After the war the population grew to 7,871 by 1950 and 10,379 by 1960. By 1959 county farms totaled 483, of which roughly 62 percent were commercial and only 12.4 percent tenant-operated. Mining, contract construction, wholesale distribution, petroleum extraction, and natural-gas production were the chief county industries. Only four manufacturing firms were operating, among 112 mining and mineral establishments. By 1966, though the overall population continued to increase, no populated place in Chambers County had as many as 2,500 inhabitants; 22.5 percent of the population was described as living in poverty; and the population density was only nineteen persons per square mile. In this period, many black residents left for jobs in urban areas.

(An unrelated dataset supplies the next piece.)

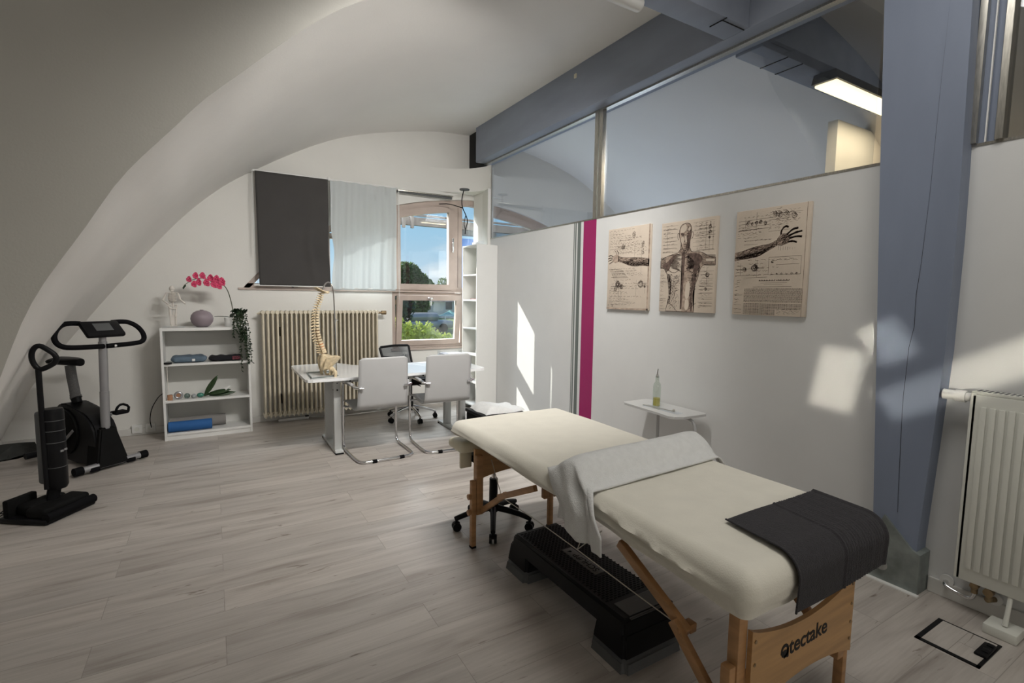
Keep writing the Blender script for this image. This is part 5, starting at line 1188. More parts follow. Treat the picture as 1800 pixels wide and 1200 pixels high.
# ---------------------------------------------------------------- exercise bike
t = thing('exercise_bike', 'black exercise bike with silver post and looped handlebar', 'exercise bike', (-0.74, 5.02, 0), math.radians(36.9))
b = B(); b.cyl((-0.215, 0, 0.042), (0.215, 0, 0.042), 0.026, n=20); st_ = b.build('front_stabiliser', silver, t, local=True)
b = B()
for s in (-1, 1): b.cyl((s * 0.205, 0, 0.042), (s * 0.262, 0, 0.042), 0.032, n=20)
b.build('end_cap', rubber, st_, local=True)
b = B()
for s in (-1, 1): b.box((s * 0.13 - 0.035, -0.030, 0.012), (s * 0.13 + 0.035, 0.02, 0.05), 0.01)
b.build('levelling_foot', rubber, st_, local=True)
b = B(); b.cyl((-0.20, 0.80, 0.04), (0.20, 0.80, 0.04), 0.026, n=16); b.build('rear_stabiliser', black, t, local=True)
prof = [(0.02, 0.02), (0.04, 0.16), (0.055, 0.31), (0.09, 0.37), (0.18, 0.44), (0.32, 0.465), (0.42, 0.50), (0.52, 0.49), (0.62, 0.42), (0.70, 0.30), (0.72, 0.17), (0.66, 0.07), (0.55, 0.03), (0.30, 0.025)]
b = B(); b.prism([(-0.085, y, z) for y, z in prof], (0.17, 0, 0)); 
b.bm.verts.ensure_lookup_table(); bmesh.ops.bevel(b.bm, geom=[e for e in b.bm.edges], offset=0.014, segments=2, affect='EDGES')
b.build('body_shell', black, t, local=True, angle=50)
b = B(); b.prism([(-0.12, -0.03, 0.018), (0.12, -0.03, 0.018), (0.055, 0.02, 0.33), (-0.055, 0.02, 0.33)], (0, 0.16, 0)); bmesh.ops.bevel(b.bm, geom=[e for e in b.bm.edges], offset=0.012, segments=2, affect='EDGES'); b.build('front_fairing', blackm, t, local=True, angle=50)
b = B(); b.cyl((-0.100, 0.45, 0.27), (0.100, 0.45, 0.27), 0.19, n=36); b.build('flywheel_cover', blackm, t, local=True)
b = B(); b.cyl((0, 0.06, 0.30), (0, 0.045, 0.62), 0.032, n=20); b.cyl((0, 0.045, 0.62), (0, 0.03, 1.02), 0.029, n=20); b.cyl((0, 0.03, 1.02), (0, 0.03, 1.085), 0.024, n=16); b.build('front_post', silver, t, local=True)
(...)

Growing national support for environmental preservation and passage of the 1967 National Environmental Policy Act had important effects on Chambers County. Relying upon an earlier study by the United States Army Corps of Engineers in preparation for the construction of a saltwater barrier across the Trinity River to aid rice farmers, improve river navigation, and provide increased water supplies for adjacent counties, in 1960 state legislators proposed a 23,200-acre reservoir and wildlife refuge that would inundate Wallisville. Despite protests, engineers purchased the townsite, the plan was approved in 1962, and work began. Excavations led to the unearthing of a primitive burial site and other historic discoveries. Ultimately, the project drew the interest of the Sierra Club, and other environmental groups as well as a representative of the commercial shrimping industry filed suit against several state and national agencies. In 1973 a United States district judge ordered construction stopped, when the project was 75 percent complete. The corps of engineers eventually wrote off the $23 million investment and in 1977 recommended a smaller project. Wallisville Heritage Park, established in 1979, henceforth preserved the townsite and some of the community's historic buildings.

Between 1970 and 1980 the rural population of Chambers County grew 52 percent, and in the early 1980s the total county population was 19,100. People of English origin comprised 27 percent, Irish 17 percent, French 6½ percent, African-American 14 percent, and Hispanic 3 percent. Forest products and cattle, along with rice and soybeans, potatoes, peaches, and pecans constituted the county's principal products. A total of 288 business establishments operated countywide, including sixteen manufacturing establishments with 400 employees. Oil and gas extraction, agribusiness, petroleum refining, and the manufacture of plastics and resins topped the list of industries. The proximity to Houston enabled many residents to commute to jobs in that city. In the late 1980s, after a number of petroleum-industry-related accidents nearby, residents of Mont Belvieu were moved and the community was purchased by oil companies, which rebuilt it at another location. The county's three school districts included four elementary, three middle, and three high schools. Whereas in 1960 only 10 percent of the population had completed high school and fewer than 3 percent had completed college, 57.5 percent of the county population had completed high school and 10 percent had finished college in 1982. By 1990 the county's population had grown to 20,088.